Tot hen die deze genade nog niet hebben leren kennen schrijft Paulus: Of veracht gij de rijkdom van zijn goedertierenheid, verdraagzaamheid en lankmoedigheid, en beseft gij niet, dat de goedertierenheid Gods u tot boetvaardigheid leidt? (Rom.2:4) Wat zou hij met dit vers bedoelen en wat kunnen wij hieruit leren?
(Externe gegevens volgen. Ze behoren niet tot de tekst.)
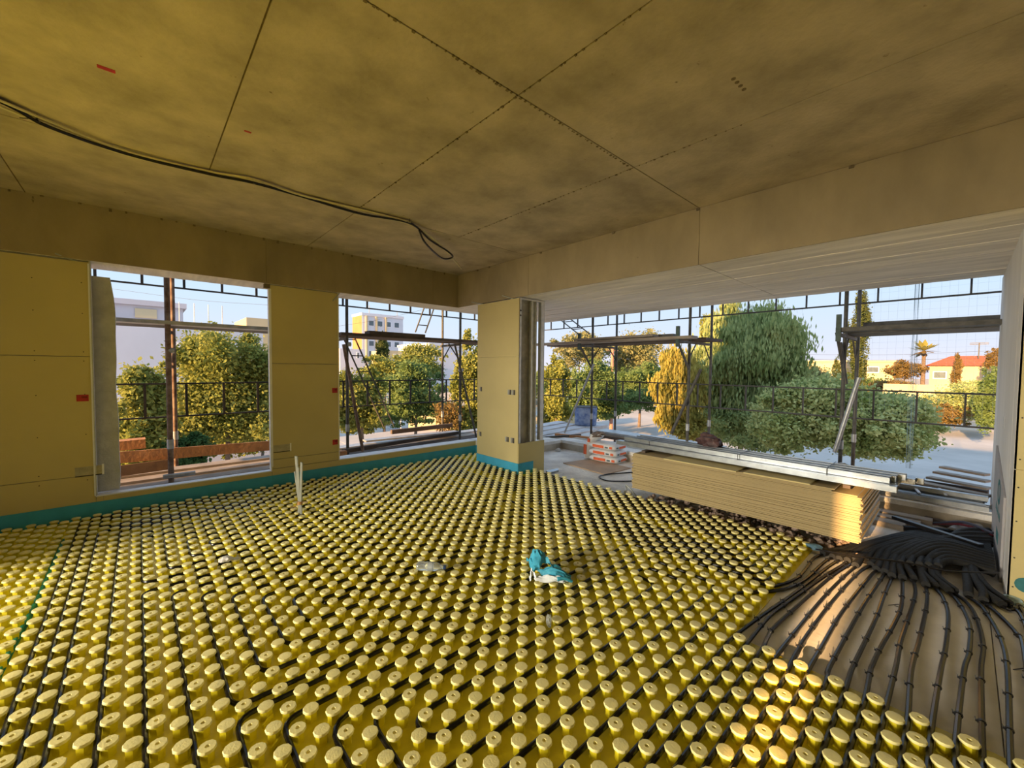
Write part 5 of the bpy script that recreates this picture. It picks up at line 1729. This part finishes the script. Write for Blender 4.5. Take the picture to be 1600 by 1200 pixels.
# houses at the right
def houseR(name, label, px0, px1, ptop, depth, mat, roof=None, wins=()):
    pa_, pb = dep(px0, 590, depth), dep(px1, 590, depth)
    zt2 = dep((px0 + px1) / 2, ptop, depth).z
    x0 = min(pa_.x, pb.x)
    return house(name, label, x0, x0 + 9, min(pa_.y, pb.y), max(pa_.y, pb.y), zt2, mat, [('x', min(pa_.y, pb.y) + w0, min(pa_.y, pb.y) + w1, zt2 - 1.9, zt2 - 0.8) for w0, w1 in wins], roof=roof)


houseR('villa', 'cream flat-roofed villa behind the tall cypress', 1345, 1402, 566, 74, M_CREAM, 0.3, ((2.0, 3.6), (4.6, 5.6)))
houseR('villa', 'cream flat-roofed house left of the small cypress', 1240, 1335, 566, 84, M_CREAM, 0.3)
houseR('villa', 'cream house with a red tiled roof at the right', 1452, 1575, 572, 60, M_CREAM, 'hip', ((1.5, 2.6), (6, 7.4)))
struct(MB().box((dep(1380, 600, 50).x, dep(1520, 600, 50).y, ZG), (dep(1380, 600, 50).x + 0.3, dep(1380, 600, 50).y, dep(1440, 600, 50).z)).build('wall_yard', M_CREAM), 'cream yard wall in front of the houses')
an = dep(1529, 560, 58)
ao = thing('roof_antenna', 'dark roof antenna above the red roof', 'antenna', an)
MB().tube([an, an + Vector((0, 0, 2.2))], 0.06, 6).build('mast', M_SCAF, ao)
for i in range(3):
    MB().bar(an + Vector((0, -0.9, 2.2 - 0.12 * i)), an + Vector((0, 0.9, 2.2 - 0.12 * i)), 0.05, 0.05).build('rod', M_SCAF, ao)
# street pole and overhead wires
sp = dep(956, 600, 30)
po = thing('utility_pole', 'slim reddish utility pole beyond the barrel', 'pole', (sp.x, sp.y, ZG))
MB().tube([(sp.x, sp.y, ZG), (sp.x, sp.y, dep(956, 545, 30).z)], 0.14, 8, r_end=0.10).build('shaft', pm('red_pole', (0.45, 0.22, 0.15), 0.2, 3, 0.9), po, smooth=True)
MB().bar((sp.x - 0.3, sp.y + 0.3, dep(956, 548, 30).z), (sp.x + 0.3, sp.y - 0.3, dep(956, 548, 30).z), 0.08, 0.08).build('crossarm', M_WOODD, po)
for i, (a, b) in enumerate((((500, 514), (700, 474)), ((180, 452), (440, 478)), ((1200, 553), (1560, 548)), ((1200, 560), (1560, 558)))):
    p, q = dep(*a, 40), dep(*b, 40)
    mid = p * 0.5 + q * 0.5 - Vector((0, 0, 0.25))
    tag(MB().tube(spline([p - (q - p) * 0.3, p, mid, q, q + (q - p) * 0.3], 6), 0.012, 5).build('overhead_wire', M_SCAF), 'thin overhead wire crossing the sky, %s' % ('in the second window', 'in the first window', 'upper one at the right', 'lower one at the right')[i], 'wire')
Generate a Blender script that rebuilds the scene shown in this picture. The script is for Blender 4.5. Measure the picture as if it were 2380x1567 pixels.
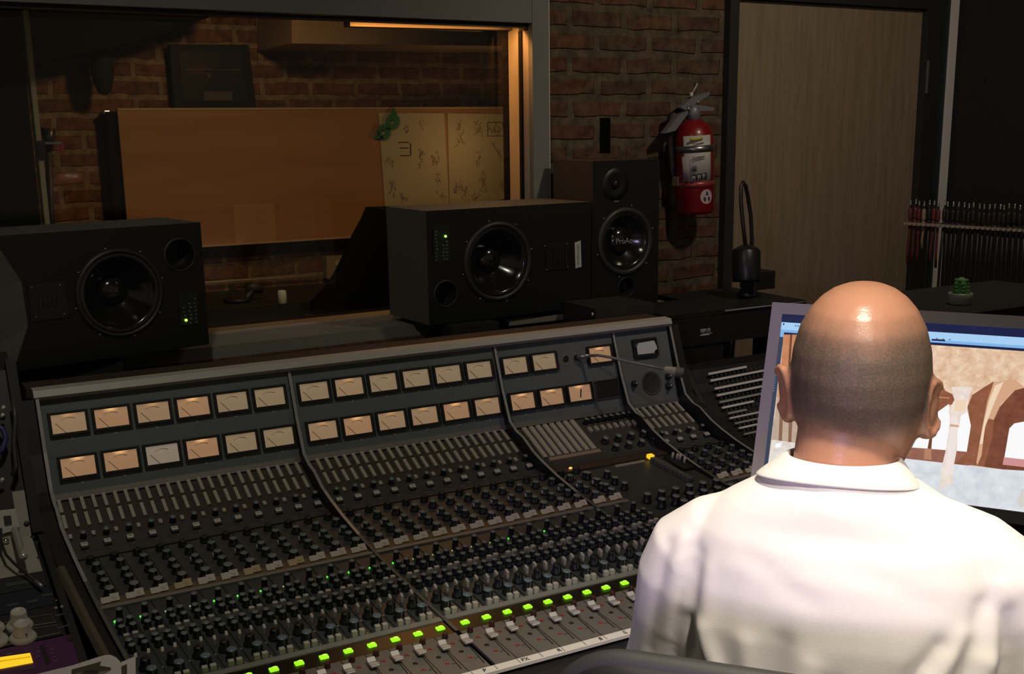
import bpy, bmesh, math, random
from mathutils import Vector, Matrix, Euler
random.seed(7)
for o in list(bpy.data.objects):
    bpy.data.objects.remove(o, do_unlink=True)
SC = bpy.context.scene
COL = SC.collection
PI = math.pi

# ------------------------------------------------------------------ camera, world, lights, exposure
W, H = 2380, 1567
EYE = Vector((0, 0, 1.62))
FPX = 2653.7
CX, CY = W / 2 + 16.6, H / 2 + 108.15
YAW, PIT, ROL = 0.5146942, 0.2221253, -0.0127619
FW = Vector((math.sin(YAW) * math.cos(PIT), math.cos(YAW) * math.cos(PIT), -math.sin(PIT)))
RT0 = Vector((math.cos(YAW), -math.sin(YAW), 0))
UP0 = RT0.cross(FW)
RT = RT0 * math.cos(ROL) + UP0 * math.sin(ROL)
UP = UP0 * math.cos(ROL) - RT0 * math.sin(ROL)
cam_d = bpy.data.cameras.new('camera')
cam_d.sensor_width = 36
cam_d.lens = FPX / W * 36
cam_d.shift_x = -16.6 / W
cam_d.shift_y = 108.15 / W
cam_d.clip_start = 0.05
cam = bpy.data.objects.new('camera', cam_d)
COL.objects.link(cam)
m = Matrix.Identity(4)
for i in range(3):
    m[i][0], m[i][1], m[i][2], m[i][3] = RT[i], UP[i], -FW[i], EYE[i]
cam.matrix_world = m
SC.camera = cam
SC.view_settings.view_transform = 'Standard'
SC.view_settings.look = 'None'
SC.view_settings.exposure = 0.0
SC.view_settings.gamma = 1.0
SC.view_settings.use_curve_mapping = False
wd = bpy.data.worlds.new('dim_room_fill')
SC.world = wd
wd.use_nodes = True
bg = wd.node_tree.nodes['Background']
bg.inputs[0].default_value = (1.0, 0.86, 0.66, 1)
bg.inputs[1].default_value = 0.07


def lamp(name, kind, loc, power, col, target=None, size=0.05, cone=None, blend=0.6):
    d = bpy.data.lights.new(name, kind)
    d.energy = power
    d.color = col
    if kind == 'AREA':
        d.size = size
    else:
        d.shadow_soft_size = size
    if kind == 'SPOT':
        d.spot_size = math.radians(cone)
        d.spot_blend = blend
    o = bpy.data.objects.new(name, d)
    o.location = loc
    if target:
        o.rotation_euler = (Vector(target) - Vector(loc)).to_track_quat('-Z', 'Y').to_euler()
    COL.objects.link(o)
    return o


lamp('ceiling_downlight_over_man', 'SPOT', (0.74, 0.60, 2.50), 88, (1.0, 0.88, 0.70), (0.90, 0.84, 1.2), 0.045, 56, 0.55)
lamp('shirt_fill_spot', 'SPOT', (0.30, -0.35, 2.50), 112, (1.0, 0.88, 0.76), (0.90, 0.78, 0.98), 0.05, 27, 0.9)  # added fill spot to brighten the back of the shirt, no known fitting
lamp('ceiling_downlight_over_console', 'SPOT', (0.30, 1.55, 2.55), 19, (1.0, 0.91, 0.76), (0.55, 2.2, 0.9), 0.05, 125, 1.0)
lamp('ceiling_downlight_by_door', 'SPOT', (2.25, 1.6, 2.60), 30, (1.0, 0.86, 0.66), (2.9, 2.8, 1.3), 0.05, 140, 1.0)
lamp('violet_fill_spot', 'SPOT', (-0.35, 0.15, 1.35), 26, (0.74, 0.58, 1.0), (1.30, 1.35, 1.08), 0.10, 46, 0.9)  # added violet spot tinting bezel and sleeve, no known strip
lamp('live_room_spot', 'SPOT', (1.15, 3.325, 2.15), 14, (1.0, 0.62, 0.31), (1.0, 4.75, 1.15), 0.06, 120, 0.9)
lamp('live_room_glow', 'POINT', (2.3, 4.35, 1.55), 0.8, (1.0, 0.55, 0.22), None, 0.06)
hl = lamp('window_header_strip_lamp', 'AREA', (1.50, 3.129, 1.914), 2.3, (1.0, 0.42, 0.10), (1.50, 3.16, 1.40), 0.5)
hl.data.shape = 'RECTANGLE'
hl.data.size_y = 0.006


# ------------------------------------------------------------------ pixel rays (the photo's pixels to points in the room)
def ray(px, py):
    return FW + RT * ((px - CX) / FPX) - UP * ((py - CY) / FPX)


def onY(px, py, y):
    d = ray(px, py)
    return EYE + d * (y / d.y)


def onZ(px, py, z):
    d = ray(px, py)
    return EYE + d * ((z - EYE.z) / d.z)


def onX(px, py, x):
    d = ray(px, py)
    return EYE + d * (x / d.x)


def at(px, py, dep):
    return EYE + ray(px, py) * dep


def pix(P):
    v = Vector(P) - EYE
    d = v.dot(FW)
    if d < 0.05:
        return (-9999, -9999)
    return (CX + FPX * v.dot(RT) / d, CY - FPX * v.dot(UP) / d)


WY = 0.0326924
WD = Vector((math.cos(WY), math.sin(WY), 0))
WN = Vector((-math.sin(WY), math.cos(WY), 0))


def WL(s, y, z):
    """wall frame: s = X on the wall's face, y = depth behind the face (negative: into the room)"""
    return Vector((s, 3.11 + (s - 2.25) * math.tan(WY), z)) + WN * y


def onW(px, py, y=0.0):
    d = ray(px, py)
    p0 = WL(2.25, y, 0)
    t = (p0 - EYE).dot(WN) / d.dot(WN)
    P = EYE + d * t
    s = P.x + math.sin(WY) * y
    return s, P.z


# ------------------------------------------------------------------ materials
MATS = {}


def mat(name, col=(0.5, 0.5, 0.5), rough=0.5, metal=0.0, emit=None, strength=1.0, noise=0.0, nscale=20, bump=0.0, spec=0.5, coat=0.0):
    if name in MATS:
        return MATS[name]
    mm = bpy.data.materials.new(name)
    mm.use_nodes = True
    nt = mm.node_tree
    b = nt.nodes['Principled BSDF']
    b.inputs['Base Color'].default_value = (*col, 1)
    b.inputs['Roughness'].default_value = rough
    b.inputs['Metallic'].default_value = metal
    b.inputs['Specular IOR Level'].default_value = spec
    if coat:
        b.inputs['Coat Weight'].default_value = coat
        b.inputs['Coat Roughness'].default_value = 0.1
    if emit:
        b.inputs['Emission Color'].default_value = (*emit, 1)
        b.inputs['Emission Strength'].default_value = strength
    if noise or bump:
        tc = nt.nodes.new('ShaderNodeTexCoord')
        n = nt.nodes.new('ShaderNodeTexNoise')
        n.inputs['Scale'].default_value = nscale
        n.inputs['Detail'].default_value = 5
        nt.links.new(tc.outputs['Object'], n.inputs['Vector'])
        if noise:
            mx = nt.nodes.new('ShaderNodeMix')
            mx.data_type = 'RGBA'
            mx.inputs[6].default_value = (*[c * (1 - noise) for c in col], 1)
            mx.inputs[7].default_value = (*[min(1, c * (1 + noise)) for c in col], 1)
            nt.links.new(n.outputs['Fac'], mx.inputs[0])
            nt.links.new(mx.outputs[2], b.inputs['Base Color'])
        if bump:
            bp = nt.nodes.new('ShaderNodeBump')
            bp.inputs['Strength'].default_value = bump
            bp.inputs['Distance'].default_value = 0.002
            nt.links.new(n.outputs['Fac'], bp.inputs['Height'])
            nt.links.new(bp.outputs[0], b.inputs['Normal'])
    MATS[name] = mm
    return mm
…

In de voorgaande verzen spoort Paulus de lezers aan om niet te oordelen. Want als je oordeelt, vergeet je dat je zelf ook fouten maakt, Gods wet overtreedt en tekort schiet. Jij die de ander veroordeelt, verdient evengoed straf als die ander. Paulus conclusie is dan ook: Wij weten echter, dat het oordeel Gods onpartijdig gaat over hen, die zulke dingen bedrijven. Rekent gij wellicht hierop, o mens, die oordeelt over hen, die zulke dingen bedrijven, en ze zelf doet, dat gij het oordeel Gods ontgaan zult? (Rom.2:2-3).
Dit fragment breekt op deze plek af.